There is no substantial conflict or contradiction in the evidence on any material matter involved in the case until we reach the question of the good or bad faith of defendant Prather, in securing Ed Elliott’s signature to the quitclaim deed on October 12, 1945.

It is conceded in the briefs of plaintiffs in error that if Prather secured Elliott’s signature to the quitclaim deed by such misrepresentations and deceit as would make its execution forgery in the second degree under 21 O.S. 1941 §1593, that not only Prather’s deed, but the deeds of Farbro and Baker are void by reason of the statute. They contend, however, that if Prather’s deed is merely voidable because of fraud in its procurement, then the deeds of Far-bro and Baker are valid because they had no actual or constructive knowledge of the plaintiff’s claim to the land. This requires a determination as to whether the conflicting evidence, together with the reasonable inferences to be drawn therefrom, discloses that Elliott’s signature was obtained by Pra-ther under circumstances which would make it forgery in the second degree.

*156Why did Prather tell Elliott that the land he wanted a quitclaim deed to was the “26 acres he previously owned ■on Honeycreek?” Elliott knew that he had previously sold this land to the plaintiff and had been paid therefor. Elliott says that Prather told him he had bought the land from LaRue and that there was a flaw in the title which the quitclaim deed would correct. To an illiterate and uneducated mind, a most natural thought would be that the execution of two deeds to the same land to two different persons might cause trouble, and a most potent influence in allaying this fear would be the information that the person seeking the second deed had acquired the title represented by the first deed. When Elliott informed Prather and Beau-champ that he would have to sign by mark, the three went from the house to the car where Mrs. Halterman was waiting, taking with them a little ten year old nephew of Elliott’s. This was done in order to have two witnesses to the signature by mark. Notwithstanding Elliott was so illiterate and uneducated that he had to make his signature by mark, neither the defendant Prather, nor the notary, Beauchamp, read to him the instrument which Elliott was to sign nor did they explain to him the contents thereof. After Elliott had made his mark in the presence of the two witnesses, Elliott says that Prather then told him he was going to give him $25 as it would cost him $200 or $250 if he had to go to court to clear the title. Elliott replied that he didn’t need to do that. Mrs. Halterman testified that it was getting late and she was in a hurry to get home, so she didn’t pay much attention to what was said, at the car, but she did hear the old gentleman say “You don’t need to do that.” This deed executed under the circumstances and in the manner above shown was placed of record the next day.

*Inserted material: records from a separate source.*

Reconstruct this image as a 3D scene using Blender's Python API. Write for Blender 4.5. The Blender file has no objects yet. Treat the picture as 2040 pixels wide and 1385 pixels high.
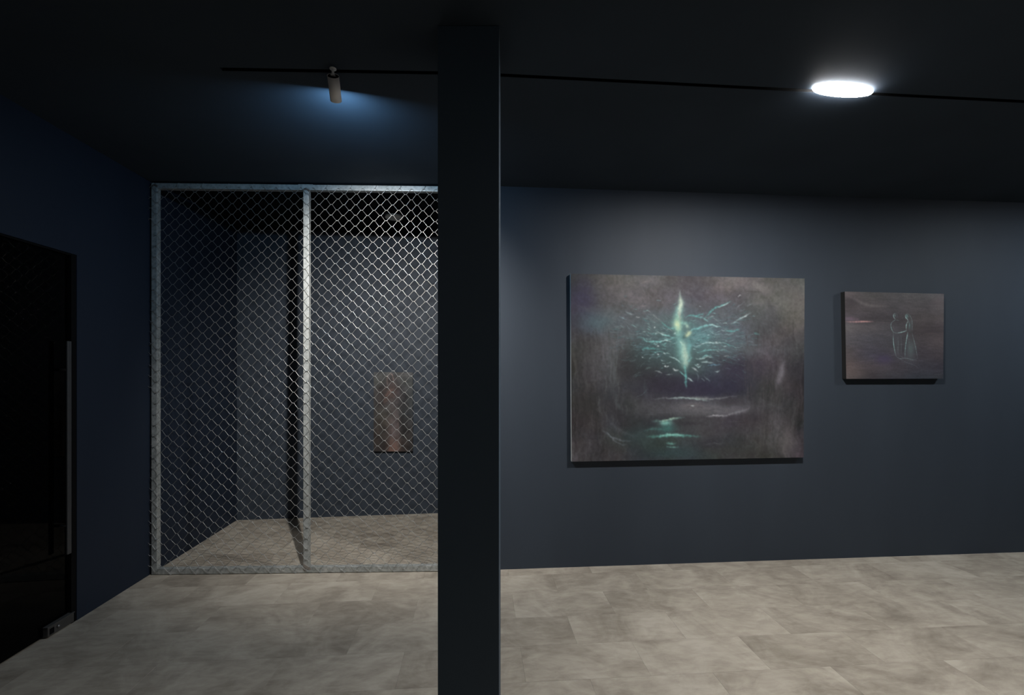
import bpy, bmesh, math, random
import numpy as np
from mathutils import Vector, Matrix
random.seed(7)
rng = np.random.default_rng(11)

# ------------------------------------------------------------------ camera, world, exposure
F = 907.0; CX = 1020.0; HY = 740.0; CAMZ = 1.5
sc = bpy.context.scene
cam_d = bpy.data.cameras.new('camera'); cam = bpy.data.objects.new('camera', cam_d)
sc.collection.objects.link(cam)
cam.location = (0, 0, CAMZ); cam.rotation_euler = (math.radians(90), 0, 0)
cam_d.sensor_width = 36.0; cam_d.lens = 36.0 * F / 2040.0
cam_d.shift_y = (HY - 692.5) / 2040.0
cam_d.clip_start = 0.05
sc.camera = cam
w = bpy.data.worlds.new('world'); sc.world = w; w.use_nodes = True
w.node_tree.nodes['Background'].inputs[0].default_value = (0, 0, 0, 1)
w.node_tree.nodes['Background'].inputs[1].default_value = 0
vs = sc.view_settings
vs.view_transform = 'Standard'; vs.look = 'None'; vs.gamma = 1.0; vs.exposure = 0.0
vs.use_curve_mapping = False
LAMP_L = 1300.0      # radiance of the main round ceiling lamp's diffuser
RIM_L = 80.0        # glow added to the lamp rims, stands in for the bloom halo on the ceiling
SPOT_W = 300       # track spotlight beam
LENS_L = (660, 1200, 1760)

# ------------------------------------------------------------------ helpers
C = sc.collection
def P(x, y, Y):             # world point seen at pixel x,y at depth Y
    return Vector(((x - CX) / F * Y, Y, CAMZ + (HY - y) / F * Y))
def link(o, parent=None):
    C.objects.link(o)
    if parent: o.parent = parent
    return o
def obj(name, bm, mat, parent=None, smooth=False):
    me = bpy.data.meshes.new(name)
    bmesh.ops.recalc_face_normals(bm, faces=bm.faces)
    bm.to_mesh(me); bm.free()
    if smooth:
        for p in me.polygons: p.use_smooth = True
    me.materials.append(mat)
    return link(bpy.data.objects.new(name, me), parent)
def thing(name, label, cat, loc=(0, 0, 0), group=None):
    o = bpy.data.objects.new(name, None); C.objects.link(o)
    o.location = loc; o.empty_display_size = 0.1
    o['label'] = label; o['category'] = cat
    if group: o['group'] = group
    return o
def struct(o): o['kind'] = 'structure'; return o
def bx(bm, lo, hi, M=None, bev=0):
    vs_ = [bm.verts.new(Vector((x, y, z))) for x in (lo[0], hi[0]) for y in (lo[1], hi[1]) for z in (lo[2], hi[2])]
    fs = [bm.faces.new([vs_[i] for i in f]) for f in ((0,1,3,2),(4,6,7,5),(0,4,5,1),(2,3,7,6),(0,2,6,4),(1,5,7,3))]
    if bev:
        es = list({e for f in fs for e in f.edges})
        r = bmesh.ops.bevel(bm, geom=es, offset=bev, segments=2, profile=0.6, affect='EDGES')
        vs_ = list({v for v in vs_ if v.is_valid} | {v for f in r['faces'] for v in f.verts})
    if M: bmesh.ops.transform(bm, matrix=M, verts=vs_)
def prism(bm, pts, z0, z1):
    lo = [bm.verts.new((p[0], p[1], z0)) for p in pts]; hi = [bm.verts.new((p[0], p[1], z1)) for p in pts]
    n = len(pts)
    bm.faces.new(lo[::-1]); bm.faces.new(hi)
    for i in range(n): bm.faces.new([lo[i], lo[(i+1) % n], hi[(i+1) % n], hi[i]])
def lathe(bm, prof, M, n=32):    # prof: list of (r,z), about local z
    rings = []
    for r, z in prof:
        if r < 1e-6: rings.append([bm.verts.new(M @ Vector((0, 0, z)))])
        else: rings.append([bm.verts.new(M @ Vector((r*math.cos(t), r*math.sin(t), z))) for t in [2*math.pi*k/n for k in range(n)]])
    for a, b in zip(rings[:-1], rings[1:]):
        for k in range(n):
            k2 = (k+1) % n
            if len(a) == 1 and len(b) == 1: continue
            if len(a) == 1: bm.faces.new([a[0], b[k], b[k2]])
            elif len(b) == 1: bm.faces.new([a[k], a[k2], b[0]])
            else: bm.faces.new([a[k], a[k2], b[k2], b[k]])

# ------------------------------------------------------------------ materials
def mat(name):
    m = bpy.data.materials.new(name); m.use_nodes = True
    nt = m.node_tree; b = nt.nodes['Principled BSDF']
    return m, nt, b
def nd(nt, t, **kw):
    n = nt.nodes.new(t)
    for k, v in kw.items():
        if k in n.inputs: n.inputs[k].default_value = v
        else: setattr(n, k, v)
    return n
def ramp(nt, src, stops):
    r = nt.nodes.new('ShaderNodeValToRGB'); el = r.color_ramp.elements
    while len(el) < len(stops): el.new(0.5)
    for e, (p, c) in zip(el, stops):
        e.position = p; e.color = (*c, 1)
    nt.links.new(src, r.inputs[0]); return r.outputs[0]

def plain(name, col, rough=0.5, metal=0.0, spec=0.5, var=0.08, scale=30, bump=0.0):
    m, nt, b = mat(name)
    tc = nd(nt, 'ShaderNodeTexCoord'); n = nd(nt, 'ShaderNodeTexNoise', Scale=scale, Detail=5)
    nt.links.new(tc.outputs['Object'], n.inputs['Vector'])
    c = ramp(nt, n.outputs[0], [(0.3, [x*(1-var) for x in col]), (0.7, [x*(1+var) for x in col])])
    nt.links.new(c, b.inputs['Base Color'])
    b.inputs['Roughness'].default_value = rough; b.inputs['Metallic'].default_value = metal
    b.inputs['Specular IOR Level'].default_value = spec
    if bump:
        bp = nd(nt, 'ShaderNodeBump', Strength=bump, Distance=0.002)
        nt.links.new(n.outputs[0], bp.inputs['Height']); nt.links.new(bp.outputs[0], b.inputs['Normal'])
    return m
def paint(name, col, rough=0.62, spec=0.25):
    m, nt, b = mat(name)
    g = nd(nt, 'ShaderNodeNewGeometry')
    big = nd(nt, 'ShaderNodeTexNoise', Scale=1.6, Detail=4); fine = nd(nt, 'ShaderNodeTexNoise', Scale=220, Detail=2)
    mp = nd(nt, 'ShaderNodeMapping'); mp.inputs['Scale'].default_value = (1.4, 1.4, 0.35)
    nt.links.new(g.outputs['Position'], mp.inputs['Vector']); nt.links.new(mp.outputs[0], big.inputs['Vector'])
    nt.links.new(g.outputs['Position'], fine.inputs['Vector'])
    c = ramp(nt, big.outputs[0], [(0.3, [x*0.93 for x in col]), (0.7, [x*1.07 for x in col])])
    nt.links.new(c, b.inputs['Base Color'])
    bp = nd(nt, 'ShaderNodeBump', Strength=0.12, Distance=0.001)
    nt.links.new(fine.outputs[0], bp.inputs['Height']); nt.links.new(bp.outputs[0], b.inputs['Normal'])
    b.inputs['Roughness'].default_value = rough; b.inputs['Specular IOR Level'].default_value = spec
    return m
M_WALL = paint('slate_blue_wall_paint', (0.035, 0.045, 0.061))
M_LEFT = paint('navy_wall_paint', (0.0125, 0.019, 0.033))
M_CEIL = paint('dark_ceiling_paint', (0.032, 0.044, 0.060), rough=0.75, spec=0.15)
M_COL = paint('dark_column_paint', (0.048, 0.072, 0.100), rough=0.6)
M_BLACK = plain('black_metal', (0.003, 0.003, 0.0035), 0.7, spec=0.1)
M_VOID = plain('unlit_room_paint', (0.003, 0.003, 0.0035), 0.8)
M_WHITE = plain('white_plastic', (0.85, 0.86, 0.87), 0.35, var=0.02)
M_CASE = plain('grey_lamp_body', (0.88, 0.85, 0.83), 0.45, var=0.03)
M_STEEL = plain('brushed_steel', (0.30, 0.30, 0.31), 0.35, metal=0.9)
M_DSTEEL = plain('dark_steel', (0.055, 0.055, 0.057), 0.45, metal=0.2)
M_EDGE_W = plain('pale_canvas_edge', (0.62, 0.64, 0.64), 0.8)
M_EDGE_K = plain('black_canvas_edge', (0.006, 0.006, 0.007), 0.8)
M_WIRE = plain('galvanised_wire', (0.33, 0.34, 0.34), 0.36, metal=0.65, var=0.12, scale=90)

def galv():
    m, nt, b = mat('galvanised_steel')
    tc = nd(nt, 'ShaderNodeTexCoord')
    vo = nd(nt, 'ShaderNodeTexVoronoi', Scale=55); no = nd(nt, 'ShaderNodeTexNoise', Scale=9, Detail=7)
    nt.links.new(tc.outputs['Object'], vo.inputs['Vector']); nt.links.new(tc.outputs['Object'], no.inputs['Vector'])
    mx = nd(nt, 'ShaderNodeMix', data_type='FLOAT'); mx.inputs[0].default_value = 0.6
    nt.links.new(vo.outputs['Distance'], mx.inputs[2]); nt.links.new(no.outputs[0], mx.inputs[3])
    c = ramp(nt, mx.outputs[0], [(0.25, (0.25, 0.27, 0.265)), (0.62, (0.43, 0.45, 0.445)), (0.8, (0.55, 0.56, 0.55))])
    nt.links.new(c, b.inputs['Base Color'])
    b.inputs['Metallic'].default_value = 0.35; b.inputs['Roughness'].default_value = 0.45
    return m
M_GALV = galv()
M_WELD = plain('weld_scale', (0.12, 0.10, 0.09), 0.7, metal=0.3, var=0.5, scale=60, bump=0.6)

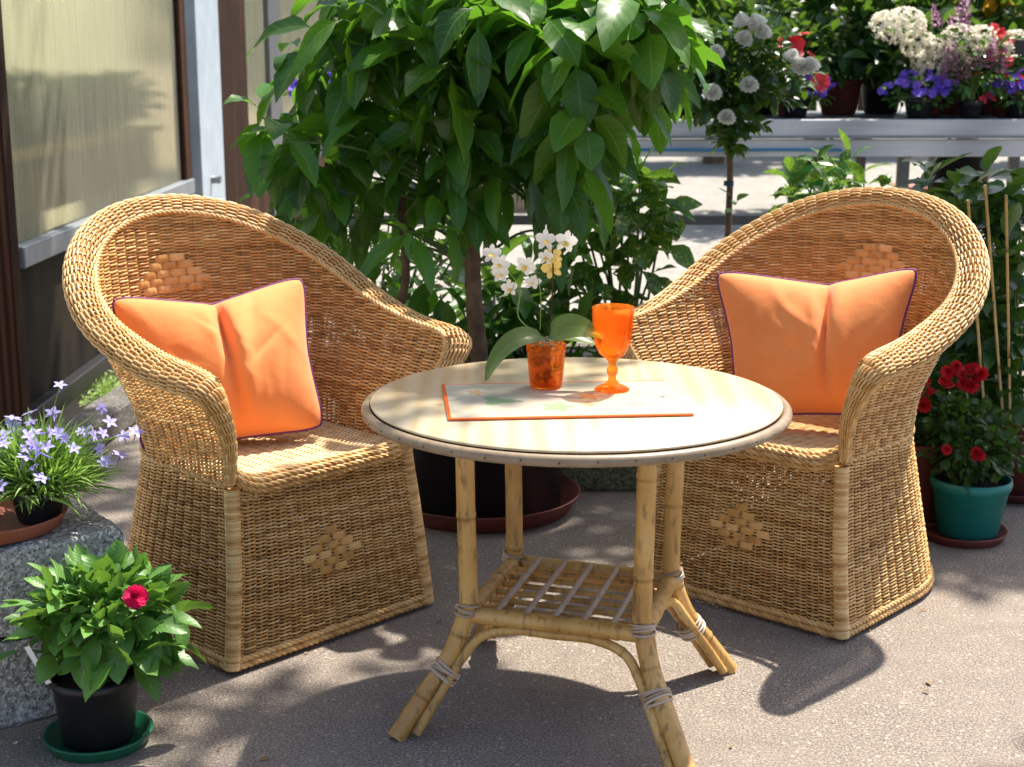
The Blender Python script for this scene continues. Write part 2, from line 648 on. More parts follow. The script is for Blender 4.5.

Considering the probabilities of the situation thus presented, the motives which actuated the parties and the interests to be subserved, we think the reasonable inferences to be drawn therefrom lend verity to the version of Ed Elliott. In fact, the conclusively established facts, some of which are admitted by Prather, corroborate the testimony of Elliott and establishes clearly that the quitclaim deed from Elliott was procured by fraudulent misrepresentation.

The determination of the trial court that said deed was procured in violation of 21 O.S. 1941 §1593, which provides:

“Every person who, by any false representation, artifice or deceit, procures from another his signature to any instrument, the false making of which would be forgery, and which the party signing would not have executed had he known the facts and effect of the instrument, is guilty of forgery in the second degree”

—and that the procurement thereof constituted forgery in the second degree is not clearly against the weight of the evidence tested by the rule that evidence of fraud must be shown by proof which is clear, cogent, and convincing.

See Baldridge v. Sunday, 73 Okla. 287, 176 P. 404; Julia Oil & Gas Co. v. Cobb, 128 Okla. 260, 262 P. 650; Wooldridge v. Powers, 178 Okla. 56, 61 P. 2d 734; Pittsburg Coal & Mining Co. v. Wright, 122 Okla. 210, 253 P. 487.

Affirmed.

HURST, C.J., DAVISON, V.C.J., and BAYLESS, WELCH, GIBSON, and LUTTRELL, JJ., concur.